Hay poca distancia entre decir no me consta y escudarse hasta la
extenuación en un parapeto orgánico difícil de tragar. La corrupción es
política, pero se mide en cifras, en millones: con esta táctica, el
presidente quedaba desvinculado de los montos, es decir, de su
responsabilidad sobre las pruebas. La argucia se llevó al extremo:
“Llevo muchos años en el Comité. Ahí venían los presupuestos y las
cuentas finales. Jamás he asistido a un debate sobre ello”. De esta
manera, despejó la bola hacia el extesorero Álvaro Lapuerta (incapaz de
defenderse por su demencia).
Pero el blindaje del presidente en la parcela política quedó en entredicho con el relato de la expulsión de Rafael Correa del corral genovés
Pero el blindaje del presidente en la parcela política
quedó en entredicho con el relato de la expulsión de Rafael Correa del
corral genovés. En una entrevista en RNE, cuando empezaba a desvelarse
el pastel gürteliano, Rajoy aseguró por un lado que no conocía a Correa,
y por otro que lo había expulsado del círculo después de que le
hablaran de ciertas negligencias. En aquel momento no venía de un
estudioso retiro en Doñana y se lió. Ahora, preguntado por la acusación,
contó cómo Lapuerta le avisó de que Don Vito andaba utilizando el
nombre del PP para conseguir contratos. El ‘ciudadano-testigo’ preguntó
si había algo ilícito y su interlocutor le dijo que no tenía pruebas.

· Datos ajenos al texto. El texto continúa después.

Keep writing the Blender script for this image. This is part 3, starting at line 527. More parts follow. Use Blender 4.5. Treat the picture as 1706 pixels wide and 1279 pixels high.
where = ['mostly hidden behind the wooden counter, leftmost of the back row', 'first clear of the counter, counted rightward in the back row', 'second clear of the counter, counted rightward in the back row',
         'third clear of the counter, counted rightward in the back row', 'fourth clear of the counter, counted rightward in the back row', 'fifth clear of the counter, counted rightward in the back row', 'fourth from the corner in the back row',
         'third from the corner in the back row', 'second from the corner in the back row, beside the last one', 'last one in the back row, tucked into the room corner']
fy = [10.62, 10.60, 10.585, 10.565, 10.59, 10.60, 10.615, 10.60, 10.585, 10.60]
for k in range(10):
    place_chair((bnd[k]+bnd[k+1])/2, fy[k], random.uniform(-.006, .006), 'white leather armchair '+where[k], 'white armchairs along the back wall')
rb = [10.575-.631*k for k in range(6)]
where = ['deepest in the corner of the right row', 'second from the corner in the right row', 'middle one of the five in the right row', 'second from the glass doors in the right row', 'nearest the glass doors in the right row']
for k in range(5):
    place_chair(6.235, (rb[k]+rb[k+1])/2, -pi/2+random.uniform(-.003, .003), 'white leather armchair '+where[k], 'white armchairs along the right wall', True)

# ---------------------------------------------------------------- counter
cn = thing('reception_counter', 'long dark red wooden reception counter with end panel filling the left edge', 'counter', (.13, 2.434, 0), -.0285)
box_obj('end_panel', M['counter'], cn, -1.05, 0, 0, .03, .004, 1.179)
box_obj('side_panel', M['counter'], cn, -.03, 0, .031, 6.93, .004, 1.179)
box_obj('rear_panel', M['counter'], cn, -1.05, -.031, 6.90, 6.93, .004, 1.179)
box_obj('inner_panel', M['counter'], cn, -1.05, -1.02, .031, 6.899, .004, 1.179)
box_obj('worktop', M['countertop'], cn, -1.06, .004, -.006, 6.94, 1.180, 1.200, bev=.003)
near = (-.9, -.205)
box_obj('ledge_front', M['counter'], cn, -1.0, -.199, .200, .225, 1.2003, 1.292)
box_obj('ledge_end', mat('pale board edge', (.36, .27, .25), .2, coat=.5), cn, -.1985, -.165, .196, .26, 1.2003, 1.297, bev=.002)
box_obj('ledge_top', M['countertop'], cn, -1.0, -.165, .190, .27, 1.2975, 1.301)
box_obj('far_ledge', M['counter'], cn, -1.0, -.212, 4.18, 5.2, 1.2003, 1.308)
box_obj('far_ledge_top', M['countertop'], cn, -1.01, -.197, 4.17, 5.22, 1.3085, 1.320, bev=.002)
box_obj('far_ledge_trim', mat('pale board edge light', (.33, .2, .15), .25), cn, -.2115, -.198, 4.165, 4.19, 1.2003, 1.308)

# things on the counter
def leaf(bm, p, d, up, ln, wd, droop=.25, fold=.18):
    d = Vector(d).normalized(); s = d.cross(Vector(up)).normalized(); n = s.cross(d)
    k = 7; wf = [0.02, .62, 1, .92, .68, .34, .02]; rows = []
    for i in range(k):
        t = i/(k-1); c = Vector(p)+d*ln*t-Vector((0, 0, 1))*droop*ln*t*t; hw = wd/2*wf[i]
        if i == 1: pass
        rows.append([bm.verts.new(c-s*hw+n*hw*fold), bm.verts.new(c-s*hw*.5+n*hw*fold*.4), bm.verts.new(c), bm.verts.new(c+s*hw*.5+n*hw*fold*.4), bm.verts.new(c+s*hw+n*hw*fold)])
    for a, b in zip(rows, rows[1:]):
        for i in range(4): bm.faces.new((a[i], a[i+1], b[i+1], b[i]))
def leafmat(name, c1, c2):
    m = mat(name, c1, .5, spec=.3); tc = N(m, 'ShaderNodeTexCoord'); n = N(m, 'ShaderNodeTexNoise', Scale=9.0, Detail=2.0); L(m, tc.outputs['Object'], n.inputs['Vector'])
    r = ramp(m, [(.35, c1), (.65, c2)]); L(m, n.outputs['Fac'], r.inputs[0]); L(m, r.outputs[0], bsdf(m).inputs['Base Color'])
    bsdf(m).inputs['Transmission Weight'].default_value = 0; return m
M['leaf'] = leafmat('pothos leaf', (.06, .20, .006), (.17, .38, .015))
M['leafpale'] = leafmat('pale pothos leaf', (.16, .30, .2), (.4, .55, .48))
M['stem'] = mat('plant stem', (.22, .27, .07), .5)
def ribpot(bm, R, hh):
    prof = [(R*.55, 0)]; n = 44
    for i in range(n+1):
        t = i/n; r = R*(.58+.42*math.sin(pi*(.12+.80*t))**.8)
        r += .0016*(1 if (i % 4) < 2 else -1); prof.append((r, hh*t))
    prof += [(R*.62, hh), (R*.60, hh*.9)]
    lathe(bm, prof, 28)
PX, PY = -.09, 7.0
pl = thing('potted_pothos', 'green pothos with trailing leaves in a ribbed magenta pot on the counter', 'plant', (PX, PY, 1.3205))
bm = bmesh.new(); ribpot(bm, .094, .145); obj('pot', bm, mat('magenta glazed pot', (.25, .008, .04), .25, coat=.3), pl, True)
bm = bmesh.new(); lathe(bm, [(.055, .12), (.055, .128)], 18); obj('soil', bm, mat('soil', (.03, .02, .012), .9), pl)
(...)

“No había pruebas”, pero sí indicios, sospechas. ¿Por qué no decidió
investigar, por qué no puso al tanto a los tribunales? En este punto la
parte económica se unió a la política; lo económico entraba en su área
de conocimiento y de deber, le incumbía. Su decisión, en cambio, fue
cortar lazos con Correa. No usó las mismas tijeras con las que recorta
prestaciones sociales, sino unas sin filo, como las que usan los niños
para partir la plastilina: en Valencia siguieron trabajando con Gürtel,
incluso le encargaron la organización del Congreso que lo reeligió como
presidente. Por si acaso, el testigo desvió la responsabilidad política
hacía Esperanza Aguirre. Aseveró que aquello de Madrid no era de “su
competencia”.
Los papeles de Bárcenas y su declaración de enero sugieren
otra historia. Joaquín Molpeceres (empresario “de la casa” que sólo en
2013 obtuvo 7,7 millones en contrataciones y levantó las sospechas en el
juez Ruz) se había quejado por no recibir adjudicaciones por culpa de
Correa. Según esta explicación, se cortó con Correa para reabrir paso a
Molpeceres, que, además, por esos días había ingresado 60.000 euros en
la caja B. Sobre este empresario, Rajoy fue tajante: “No conozco a ese
señor, no tengo ninguna relación con él”. Si nos metemos en una mente
liberal, esta decisión resulta lógica: no es bueno depender de un solo
corrupto, hay que diversificar los proveedores.
Bárcenas no acudió a la sesión, había cambiado de opinión
durante la noche anterior. Por una vez, no trabajó a favor del morbo. Su
letrado defendió al Partido Popular, y no aprovechó su turno para
interpelar al testigo. Nunca se le había visto tanto empecinamiento
tratando de evitar preguntas relativas a los papeles de la contabilidad
“extracontable” (en los que aparecen anotaciones como Mariano R. o
M.R.). Quizás se sentía en deuda con el favor que le hicieron Arenas,
Acebes, Mayor Oreja y Cascos atribuyendo, de nuevo, al indefenso
Lapuerta toda responsabilidad.
El excelentísimo abandonó el edificio en coche, oculto.
Después de su marcha, esa burbuja en la que vive duró pocos minutos. Se
retiraron unas cuantas vallas amarillas, a los señores con traje y
pinganillo se les desconstriñó la cara. Los policías se relajaron, unos
cuantos se retiraron ordenaditos en fila india. Para cuando volvimos al
mundo real, el descontento, los gritos de la manifestación se habían
apagado, probablemente de pura frustración.